Sylvia Scarlett would eventually lead to Hepburn being labeled box office poison in 1938, and her temporary return to the east coast. The core problem: Hepburn did not understand the intertextual nature of her star image as an aristocratic “independent woman” or its relationship to social norms and acceptable transgressions of feminine boundaries. She suffered from hubris at a time when her star image already included words like “too masculine,” “too aggressive,” and “too rough” (Britton). Yet, Hepburn did nothing to make herself more acceptable to the feminine codes of the 1930s or more accessible to the fans so they could embrace her eccentricities.

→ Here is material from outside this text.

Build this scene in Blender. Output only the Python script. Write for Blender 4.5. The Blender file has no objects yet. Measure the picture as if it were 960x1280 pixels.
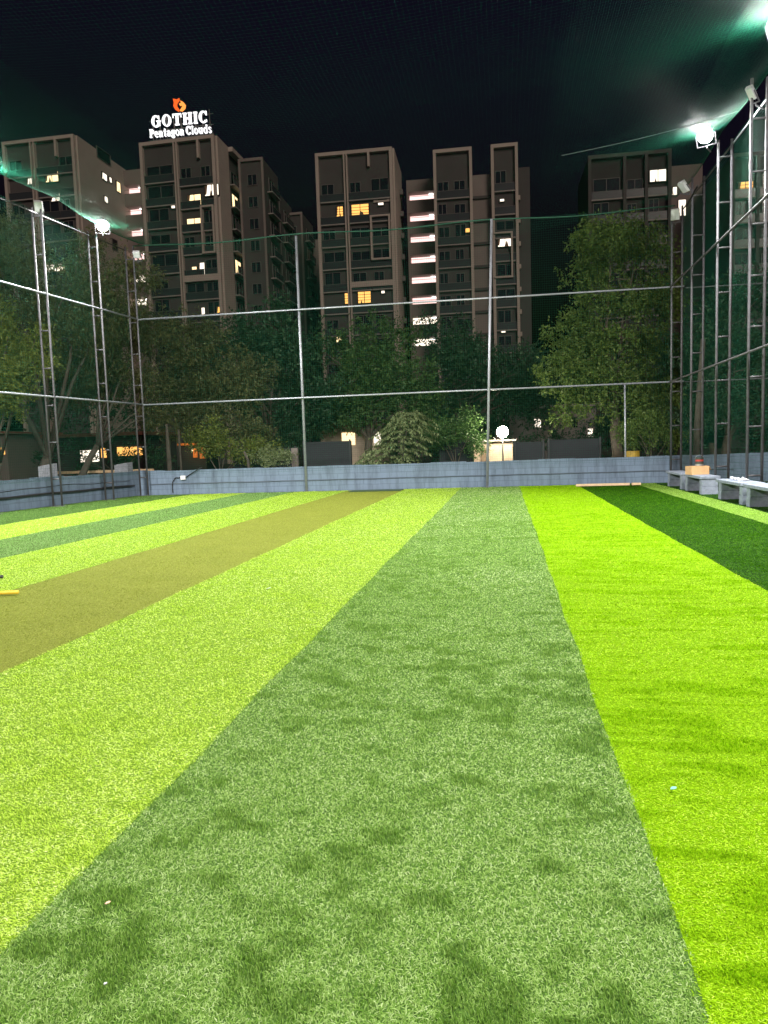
import bpy, math, random
import numpy as np
from mathutils import Matrix, Vector

random.seed(7)
rng = np.random.default_rng(11)
sc = bpy.context.scene
col = sc.collection
R = math.radians

# ------------------------------------------------------------------ camera
FPX, PITCH, YAW, ROLL, EYE = 886.3, .0896, .1701, .0325, 1.46      # focal length in pixels of a 960x1280 frame


def cam_axes():
    cy, sy = math.cos(YAW), math.sin(YAW)
    f = Vector((-sy * math.cos(PITCH), cy * math.cos(PITCH), -math.sin(PITCH)))
    r = Vector((cy, sy, 0))
    u = r.cross(f)
    c, s = math.cos(ROLL), math.sin(ROLL)
    return c * r - s * u, s * r + c * u, f


CR, CU, CF = cam_axes()
cd = bpy.data.cameras.new('camera')
cd.sensor_fit = 'VERTICAL'
cd.sensor_height = 36.0
cd.lens = 36.0 * FPX / 1280.0
cd.clip_start = .05
cd.clip_end = 2000
cam = bpy.data.objects.new('camera', cd)
col.objects.link(cam)
cam.matrix_world = Matrix(((CR.x, CU.x, -CF.x, 0), (CR.y, CU.y, -CF.y, 0), (CR.z, CU.z, -CF.z, EYE), (0, 0, 0, 1)))
sc.camera = cam

# ------------------------------------------------------------------ sky, faint city glow, exposure
SUN_EL, SUN_AZ = R(24), R(152)           # azimuth clockwise from +Y: behind and to the right of the camera
w = bpy.data.worlds.new('World')
sc.world = w
w.use_nodes = True
nt = w.node_tree
nt.nodes.clear()
sky = nt.nodes.new('ShaderNodeTexSky')
sky.sky_type = 'NISHITA'
sky.sun_disc = False
sky.sun_elevation = R(-4)
sky.sun_rotation = SUN_AZ
sky.ozone_density = 1.0
bg = nt.nodes.new('ShaderNodeBackground')
bg.inputs['Strength'].default_value = 0.10
out = nt.nodes.new('ShaderNodeOutputWorld')
tint = nt.nodes.new('ShaderNodeMixRGB')
tint.blend_type = 'MULTIPLY'
tint.inputs[0].default_value = 1.0
tint.inputs[2].default_value = (.85, .72, 1.45, 1)       # grades the sky colour towards violet blue
nt.links.new(sky.outputs[0], tint.inputs[1])
nt.links.new(tint.outputs[0], bg.inputs[0])
nt.links.new(bg.outputs[0], out.inputs[0])

sd = bpy.data.lights.new('night_glow', 'SUN')
sd.energy = 0.40
sd.angle = R(20)
sd.color = (1.0, .83, .72)
so = bpy.data.objects.new('night_glow', sd)
col.objects.link(so)
so.rotation_euler = (R(90) - SUN_EL, 0, -SUN_AZ + math.pi)
LAMP_W = 1300.0                          # every lit floodlight
vs = sc.view_settings
vs.view_transform = 'Standard'
vs.look = 'None'
vs.exposure = 1.6
vs.gamma = 1.0
vs.use_curve_mapping = False
try:
    sc.cycles.max_bounces = 6
    sc.cycles.diffuse_bounces = 3
    sc.cycles.glossy_bounces = 2
    sc.cycles.transmission_bounces = 4
    sc.cycles.sample_clamp_indirect = 3.0
    sc.cycles.use_denoising = True
except Exception:
    pass


# ------------------------------------------------------------------ measuring helpers
def ray(px, py):
    return CF + CR * ((px - 480) / FPX) - CU * ((py - 640) / FPX)


def at(px, py, Y):
    """point where the view line through a photo position meets the depth Y"""
    d = ray(px, py)
    return Vector((0, 0, EYE)) + d * (Y / d.y)


def gnd(px, py, z=0.0):
    d = ray(px, py)
    return Vector((0, 0, EYE)) + d * ((z - EYE) / d.z)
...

Off-screen, the public initially embraced her eccentricities, as evidence by a 1933 Movie Classic Magazine article; “Will It Be Trousers for Women,” with Hepburn listed among the half a dozen women who endorsed trousers. Similarly, a 1934 Hollywood magazine article, “Hollywood Goes Hepburn,” applauds “Katy Hepburn” for making trousers fashionable, noting everyone wants to be “strutting Hepburns.” But, on-screen, anything that began to look more like “transvestitism” than fun and games (Jo in Little Women) or need (the beginning of Sylvia Scarlett) were too much of a paradox to the norms of the time. And, as Hepburn became more and more hostile with the press, there was little access to the “real” Hepburn in promotional material, press, or critical reviews. Fans therefore had little reason to modify the negative on-screen Sylvia Scarlett image.
As Dyer explained, audiences can choose to accept or reject star images. When an image is ambiguous or clearly in conflict, we construct meaning and identity based upon our own prior experiences and culture. In this way, different spectators find meaning in different ways in their lives. Typically, when a clash occurs, fans, studios and stars will try to resolve, manipulate, or mask the contradictions (Dyer 64). However, occasionally, some stars expose or embody an alternative (contradictory) position which cannot be managed and “threatens to fragment the image” altogether (Stars 64). This film asks a largely heterosexual 1935 audience to accept gender queerness and bisexuality on the same terms for construction of heterosexual couples. No matter what Kate's intention, this contradiction needed to be resolved in the public eye. It was ignored.